Where do you start with a film as extraordinary as this?
Joshua Oppenheimer’s documentary is a fearless piece of film-making that confronts the horror of mass murder but also introduces us to the perpetrators so that we get to know them as men as well as monsters. More than that, the technique that Oppenheimer uses magnifies the horror of what they’ve done by getting them to re-enact their grisly deeds as if they were scenes from movies. It makes for chilling and distinctly unsettling viewing.

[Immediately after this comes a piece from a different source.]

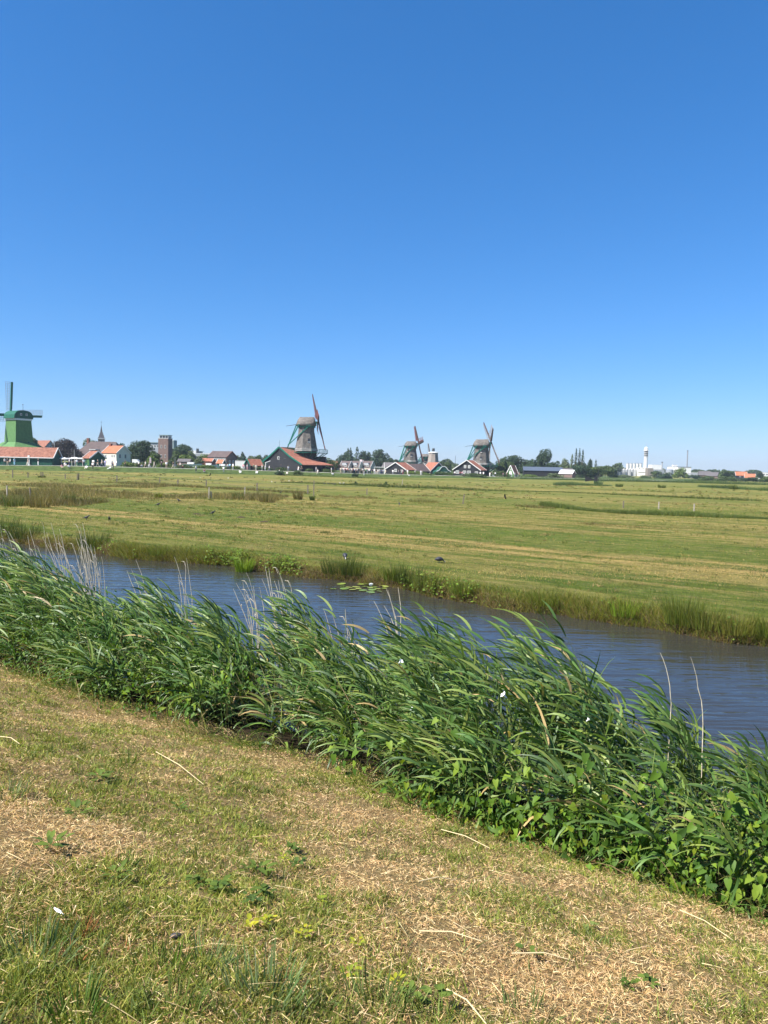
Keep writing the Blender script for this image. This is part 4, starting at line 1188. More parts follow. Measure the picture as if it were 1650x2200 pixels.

The film revolves around Anwar Congo, an ageing Indonesian gangster with a penchant for loud shirts, dancing, Elvis movies, torture and killing. But he’s no remorseful murderer trying to find redemption. He’s a hero to present day hoodlums and powerful paramilitary organisation Pancasila Youth for his exploits during the 1960s when he, along with others, murdered thousands of Communists (ie anyone who disagreed with the ruling regime).
Still feared and revered, Congo and his cronies recount their gruesome crimes with relish. They proudly call themselves gangsters, saying the word derives from an English term for free man, casting themselves as defenders of their society against dangerous and subversive elements.
The film moves into more surreal and contentious territory when the gangsters start reliving the details of murders rather than just talking about them. They dress up, wear make-up and get sets made for grotesque reruns of the intimidation, violence and murder they specialised in during their ‘heyday’ which was not only condoned by the state but is still celebrated by it.
The Act Of Killing is shocking in ways you would and wouldn’t expect. The depths of murderous depravity that took place in Indonesia at the hands of these smiling, joking old men is a profoundly disturbing thing to see repeated, albeit in play acting form. I wasn’t even aware of these atrocities which cost the lives of over a million people in 1965.
That well-worn phrase about the banality of evil used about the Nazis resonates here too as we see these vain, arrogant, self-righteous men talking about the practicalities of mass murder, of the need to wear dark clothes, the best way to strangle someone or how to crush their neck under a table. This is murder as a mindset, as a lifestyle choice, as they imitate and outdo their heroes from gangster movies and westerns.
The horrors of the Nazi regime and the Rwandan genocide sprung to mind while watching The Act Of Killing but mostly I kept thinking about Colonel Kurtz, Conrad’s soldier-turned-crazed-despot in The Heart Of Darkness, re-imagined as a Vietnam war movie by Francis Ford Coppola.
The twisted morality and corrupted society Kurtz presided over in fiction are the reality of what happened in Indonesia in the mid 1960s. The Act Of Killing is hard to watch, excruciating at times, but it is a remarkable, must-see film. The most disturbing thing you’re likely to see this year. Or any year.